Yellen fait la leçon

Dans la série du « streaming c’est de la daube », WarnerMedia vient d’annoncer la fermeture de CNN+, la division streaming ferme après un mois d’exploitation. On attend l’excuse de la guerre en Ukraine, mais ils ne l’ont pas encore sortie. SNAP a publié des chiffres légèrement en-dessous des attentes, mais le titre montait quand même after close, parce que la croissance des utilisateurs était bonne, probablement ceux qui se sont barrés de chez Netflix et qui s’ennuient. Et puis on notera que Yellen a demandé aux Européens d’être prudents avec les sanctions contre la Russie, oui parce que comme les Américains y vont comme des bourrins, il faudrait pas que les sanctions européennes viennent faire monter le pétrole trop fort – sachant que le sondages favorables à Papy Biden sont pas top, ça serait mal vu de faire monter encore le gallon. Elle est vraiment extraordinaire Madame Yellen. Depuis qu’elle est revenue comme Secrétaire du Trésor, on se demande vraiment à quoi elle sert.

Chiffres du jour

Aujourd’hui, c’est la journée de PMI’s un peu partout dans le monde, il y aura les chiffres trimestriels de Verizon, SAP, Schlumberger, American Express et Newmont. Mais on sera surtout concentré sur la digestion de l’annonce de Powell qui va sûrement monter les taux de 0.5% dans 10 jours. Ensuite on s’occupera du fait que l’on vient d’apprendre récemment que si l’on s’arrose d’essence et que l’on allume une cigarette, il se pourrait que ça soit dangereux pour la santé, même plus que la cigarette elle-même. Mais c’est pas certain, on doit encore faire des tests.

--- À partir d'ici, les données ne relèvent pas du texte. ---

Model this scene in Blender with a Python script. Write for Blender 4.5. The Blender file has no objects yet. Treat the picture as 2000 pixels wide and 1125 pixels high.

Allez. Moi je vous souhaite un excellent week-end, un très bon vendredi et je me réjouis de vous retrouver pour fêter la victoire de Manu et de sa grand-maman qui vont pouvoir continuer à prendre tous les Français pour des cons pendant encore 5 ans de plus !!!

À lundi !

Thomas Veillet

Investir.ch

« You can’t build a reputation on what you’re going to do”.